▽

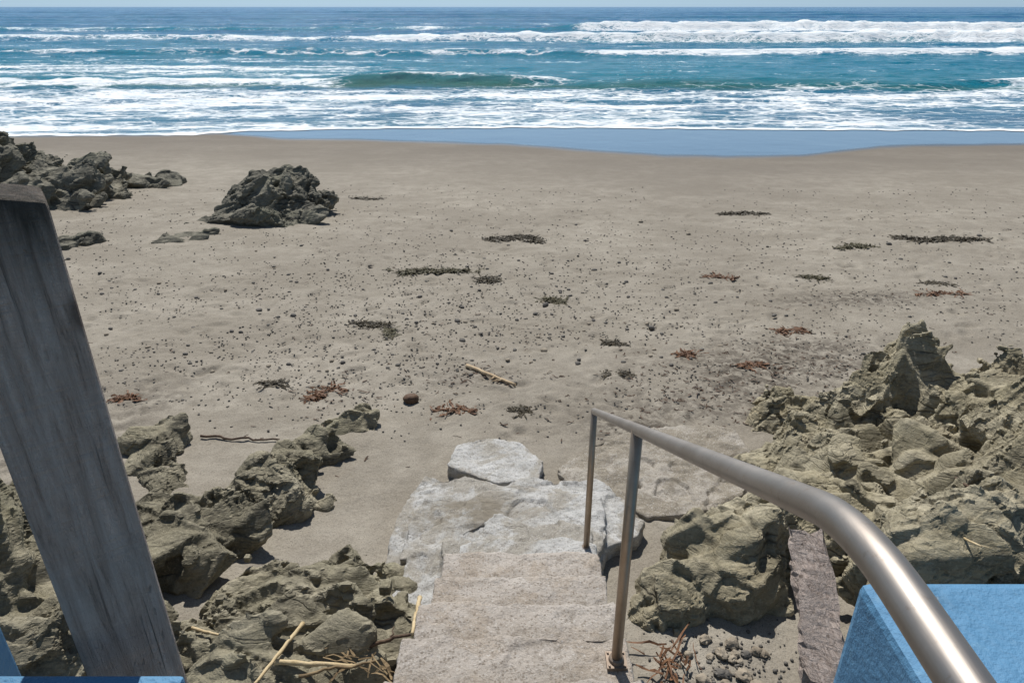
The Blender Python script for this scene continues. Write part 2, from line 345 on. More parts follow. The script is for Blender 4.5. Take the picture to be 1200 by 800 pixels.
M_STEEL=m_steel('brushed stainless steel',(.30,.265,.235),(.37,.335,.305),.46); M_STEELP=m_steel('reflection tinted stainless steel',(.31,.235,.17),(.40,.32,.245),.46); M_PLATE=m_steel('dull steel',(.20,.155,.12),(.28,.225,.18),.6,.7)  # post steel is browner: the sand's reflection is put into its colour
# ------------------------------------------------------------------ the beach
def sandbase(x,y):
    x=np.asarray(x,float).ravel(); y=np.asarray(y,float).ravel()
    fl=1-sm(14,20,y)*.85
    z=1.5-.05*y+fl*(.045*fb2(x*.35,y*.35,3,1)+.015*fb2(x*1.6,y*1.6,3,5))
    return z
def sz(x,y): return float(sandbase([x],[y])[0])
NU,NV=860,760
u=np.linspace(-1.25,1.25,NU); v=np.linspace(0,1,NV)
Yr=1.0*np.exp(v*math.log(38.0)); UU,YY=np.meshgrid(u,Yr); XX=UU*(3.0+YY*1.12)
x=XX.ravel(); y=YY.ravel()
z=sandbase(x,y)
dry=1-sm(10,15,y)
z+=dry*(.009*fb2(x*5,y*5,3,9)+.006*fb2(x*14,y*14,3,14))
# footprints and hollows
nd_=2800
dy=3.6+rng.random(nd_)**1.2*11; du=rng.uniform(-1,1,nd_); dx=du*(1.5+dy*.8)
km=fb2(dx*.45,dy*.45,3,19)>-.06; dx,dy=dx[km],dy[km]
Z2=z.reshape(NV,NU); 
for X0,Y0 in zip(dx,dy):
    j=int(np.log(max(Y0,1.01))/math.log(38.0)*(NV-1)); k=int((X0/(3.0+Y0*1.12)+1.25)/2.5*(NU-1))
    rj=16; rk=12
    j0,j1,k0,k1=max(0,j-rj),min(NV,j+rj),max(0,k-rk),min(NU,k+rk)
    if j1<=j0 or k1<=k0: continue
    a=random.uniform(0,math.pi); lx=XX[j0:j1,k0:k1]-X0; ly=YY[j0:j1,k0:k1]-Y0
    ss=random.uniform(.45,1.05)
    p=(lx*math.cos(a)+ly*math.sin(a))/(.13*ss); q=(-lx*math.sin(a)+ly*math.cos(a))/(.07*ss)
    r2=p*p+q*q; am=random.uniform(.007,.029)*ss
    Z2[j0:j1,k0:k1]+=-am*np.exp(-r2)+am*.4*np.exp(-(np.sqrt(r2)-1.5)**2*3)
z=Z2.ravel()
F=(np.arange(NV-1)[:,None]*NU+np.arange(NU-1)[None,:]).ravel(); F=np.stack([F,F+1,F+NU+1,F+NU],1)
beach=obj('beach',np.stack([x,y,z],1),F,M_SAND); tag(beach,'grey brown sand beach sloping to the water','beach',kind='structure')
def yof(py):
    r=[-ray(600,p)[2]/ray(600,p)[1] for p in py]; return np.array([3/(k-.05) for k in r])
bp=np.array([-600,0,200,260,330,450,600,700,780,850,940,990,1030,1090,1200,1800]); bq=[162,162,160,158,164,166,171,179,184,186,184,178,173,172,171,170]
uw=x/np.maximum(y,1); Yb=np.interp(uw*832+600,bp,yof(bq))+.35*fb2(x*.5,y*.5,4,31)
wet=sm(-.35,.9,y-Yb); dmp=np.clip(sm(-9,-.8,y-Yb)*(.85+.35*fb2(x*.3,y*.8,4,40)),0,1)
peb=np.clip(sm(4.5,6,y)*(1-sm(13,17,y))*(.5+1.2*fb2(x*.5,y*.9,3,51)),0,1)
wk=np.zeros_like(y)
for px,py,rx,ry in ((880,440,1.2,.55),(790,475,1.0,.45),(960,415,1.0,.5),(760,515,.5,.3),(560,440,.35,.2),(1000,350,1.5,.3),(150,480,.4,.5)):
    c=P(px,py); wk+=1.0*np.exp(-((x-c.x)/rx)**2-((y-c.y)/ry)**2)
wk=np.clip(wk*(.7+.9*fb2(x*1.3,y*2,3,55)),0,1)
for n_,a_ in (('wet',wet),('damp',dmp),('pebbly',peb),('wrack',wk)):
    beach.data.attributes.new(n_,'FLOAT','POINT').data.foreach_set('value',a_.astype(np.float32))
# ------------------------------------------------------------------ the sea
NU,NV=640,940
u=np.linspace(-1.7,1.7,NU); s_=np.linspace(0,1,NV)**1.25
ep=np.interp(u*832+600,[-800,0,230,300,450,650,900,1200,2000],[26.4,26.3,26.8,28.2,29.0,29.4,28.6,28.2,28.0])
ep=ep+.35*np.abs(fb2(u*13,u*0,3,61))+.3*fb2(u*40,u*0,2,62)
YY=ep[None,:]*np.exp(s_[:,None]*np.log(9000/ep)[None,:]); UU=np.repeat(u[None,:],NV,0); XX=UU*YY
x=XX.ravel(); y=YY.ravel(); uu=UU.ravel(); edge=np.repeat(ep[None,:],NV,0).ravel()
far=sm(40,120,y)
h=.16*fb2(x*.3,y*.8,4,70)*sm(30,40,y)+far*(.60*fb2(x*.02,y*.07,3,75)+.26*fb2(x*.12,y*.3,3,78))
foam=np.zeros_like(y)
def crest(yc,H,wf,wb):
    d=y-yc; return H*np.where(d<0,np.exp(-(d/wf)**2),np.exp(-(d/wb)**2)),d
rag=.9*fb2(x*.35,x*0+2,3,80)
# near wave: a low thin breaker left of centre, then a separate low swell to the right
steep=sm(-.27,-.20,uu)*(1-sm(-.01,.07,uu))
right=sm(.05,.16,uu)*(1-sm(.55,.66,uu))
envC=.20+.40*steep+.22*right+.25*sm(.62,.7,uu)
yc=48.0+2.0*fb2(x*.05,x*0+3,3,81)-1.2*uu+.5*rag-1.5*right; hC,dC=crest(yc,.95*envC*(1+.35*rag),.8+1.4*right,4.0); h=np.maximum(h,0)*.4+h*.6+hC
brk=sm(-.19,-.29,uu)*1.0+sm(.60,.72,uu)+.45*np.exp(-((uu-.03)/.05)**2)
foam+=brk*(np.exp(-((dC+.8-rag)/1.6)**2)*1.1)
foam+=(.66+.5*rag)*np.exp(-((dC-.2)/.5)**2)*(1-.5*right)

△

** Description of the task **
Without including any pictures, print all of the material exactly as given.

** Exercise solution **
The Blender Python script for this scene continues. Write part 2, from line 345 on. More parts follow. The script is for Blender 4.5. Take the picture to be 1200 by 800 pixels.
M_STEEL=m_steel('brushed stainless steel',(.30,.265,.235),(.37,.335,.305),.46); M_STEELP=m_steel('reflection tinted stainless steel',(.31,.235,.17),(.40,.32,.245),.46); M_PLATE=m_steel('dull steel',(.20,.155,.12),(.28,.225,.18),.6,.7)  # post steel is browner: the sand's reflection is put into its colour
# ------------------------------------------------------------------ the beach
def sandbase(x,y):
    x=np.asarray(x,float).ravel(); y=np.asarray(y,float).ravel()
    fl=1-sm(14,20,y)*.85
    z=1.5-.05*y+fl*(.045*fb2(x*.35,y*.35,3,1)+.015*fb2(x*1.6,y*1.6,3,5))
    return z
def sz(x,y): return float(sandbase([x],[y])[0])
NU,NV=860,760
u=np.linspace(-1.25,1.25,NU); v=np.linspace(0,1,NV)
Yr=1.0*np.exp(v*math.log(38.0)); UU,YY=np.meshgrid(u,Yr); XX=UU*(3.0+YY*1.12)
x=XX.ravel(); y=YY.ravel()
z=sandbase(x,y)
dry=1-sm(10,15,y)
z+=dry*(.009*fb2(x*5,y*5,3,9)+.006*fb2(x*14,y*14,3,14))
# footprints and hollows
nd_=2800
dy=3.6+rng.random(nd_)**1.2*11; du=rng.uniform(-1,1,nd_); dx=du*(1.5+dy*.8)
km=fb2(dx*.45,dy*.45,3,19)>-.06; dx,dy=dx[km],dy[km]
Z2=z.reshape(NV,NU); 
for X0,Y0 in zip(dx,dy):
    j=int(np.log(max(Y0,1.01))/math.log(38.0)*(NV-1)); k=int((X0/(3.0+Y0*1.12)+1.25)/2.5*(NU-1))
    rj=16; rk=12
    j0,j1,k0,k1=max(0,j-rj),min(NV,j+rj),max(0,k-rk),min(NU,k+rk)
    if j1<=j0 or k1<=k0: continue
    a=random.uniform(0,math.pi); lx=XX[j0:j1,k0:k1]-X0; ly=YY[j0:j1,k0:k1]-Y0
    ss=random.uniform(.45,1.05)
    p=(lx*math.cos(a)+ly*math.sin(a))/(.13*ss); q=(-lx*math.sin(a)+ly*math.cos(a))/(.07*ss)
    r2=p*p+q*q; am=random.uniform(.007,.029)*ss
    Z2[j0:j1,k0:k1]+=-am*np.exp(-r2)+am*.4*np.exp(-(np.sqrt(r2)-1.5)**2*3)
z=Z2.ravel()
F=(np.arange(NV-1)[:,None]*NU+np.arange(NU-1)[None,:]).ravel(); F=np.stack([F,F+1,F+NU+1,F+NU],1)
beach=obj('beach',np.stack([x,y,z],1),F,M_SAND); tag(beach,'grey brown sand beach sloping to the water','beach',kind='structure')
def yof(py):
    r=[-ray(600,p)[2]/ray(600,p)[1] for p in py]; return np.array([3/(k-.05) for k in r])
bp=np.array([-600,0,200,260,330,450,600,700,780,850,940,990,1030,1090,1200,1800]); bq=[162,162,160,158,164,166,171,179,184,186,184,178,173,172,171,170]
uw=x/np.maximum(y,1); Yb=np.interp(uw*832+600,bp,yof(bq))+.35*fb2(x*.5,y*.5,4,31)
wet=sm(-.35,.9,y-Yb); dmp=np.clip(sm(-9,-.8,y-Yb)*(.85+.35*fb2(x*.3,y*.8,4,40)),0,1)
peb=np.clip(sm(4.5,6,y)*(1-sm(13,17,y))*(.5+1.2*fb2(x*.5,y*.9,3,51)),0,1)
wk=np.zeros_like(y)
for px,py,rx,ry in ((880,440,1.2,.55),(790,475,1.0,.45),(960,415,1.0,.5),(760,515,.5,.3),(560,440,.35,.2),(1000,350,1.5,.3),(150,480,.4,.5)):
    c=P(px,py); wk+=1.0*np.exp(-((x-c.x)/rx)**2-((y-c.y)/ry)**2)
wk=np.clip(wk*(.7+.9*fb2(x*1.3,y*2,3,55)),0,1)
for n_,a_ in (('wet',wet),('damp',dmp),('pebbly',peb),('wrack',wk)):
    beach.data.attributes.new(n_,'FLOAT','POINT').data.foreach_set('value',a_.astype(np.float32))
# ------------------------------------------------------------------ the sea
NU,NV=640,940
u=np.linspace(-1.7,1.7,NU); s_=np.linspace(0,1,NV)**1.25
ep=np.interp(u*832+600,[-800,0,230,300,450,650,900,1200,2000],[26.4,26.3,26.8,28.2,29.0,29.4,28.6,28.2,28.0])
ep=ep+.35*np.abs(fb2(u*13,u*0,3,61))+.3*fb2(u*40,u*0,2,62)
YY=ep[None,:]*np.exp(s_[:,None]*np.log(9000/ep)[None,:]); UU=np.repeat(u[None,:],NV,0); XX=UU*YY
x=XX.ravel(); y=YY.ravel(); uu=UU.ravel(); edge=np.repeat(ep[None,:],NV,0).ravel()
far=sm(40,120,y)
h=.16*fb2(x*.3,y*.8,4,70)*sm(30,40,y)+far*(.60*fb2(x*.02,y*.07,3,75)+.26*fb2(x*.12,y*.3,3,78))
foam=np.zeros_like(y)
def crest(yc,H,wf,wb):
    d=y-yc; return H*np.where(d<0,np.exp(-(d/wf)**2),np.exp(-(d/wb)**2)),d
rag=.9*fb2(x*.35,x*0+2,3,80)
# near wave: a low thin breaker left of centre, then a separate low swell to the right
steep=sm(-.27,-.20,uu)*(1-sm(-.01,.07,uu))
right=sm(.05,.16,uu)*(1-sm(.55,.66,uu))
envC=.20+.40*steep+.22*right+.25*sm(.62,.7,uu)
yc=48.0+2.0*fb2(x*.05,x*0+3,3,81)-1.2*uu+.5*rag-1.5*right; hC,dC=crest(yc,.95*envC*(1+.35*rag),.8+1.4*right,4.0); h=np.maximum(h,0)*.4+h*.6+hC
brk=sm(-.19,-.29,uu)*1.0+sm(.60,.72,uu)+.45*np.exp(-((uu-.03)/.05)**2)
foam+=brk*(np.exp(-((dC+.8-rag)/1.6)**2)*1.1)
foam+=(.66+.5*rag)*np.exp(-((dC-.2)/.5)**2)*(1-.5*right)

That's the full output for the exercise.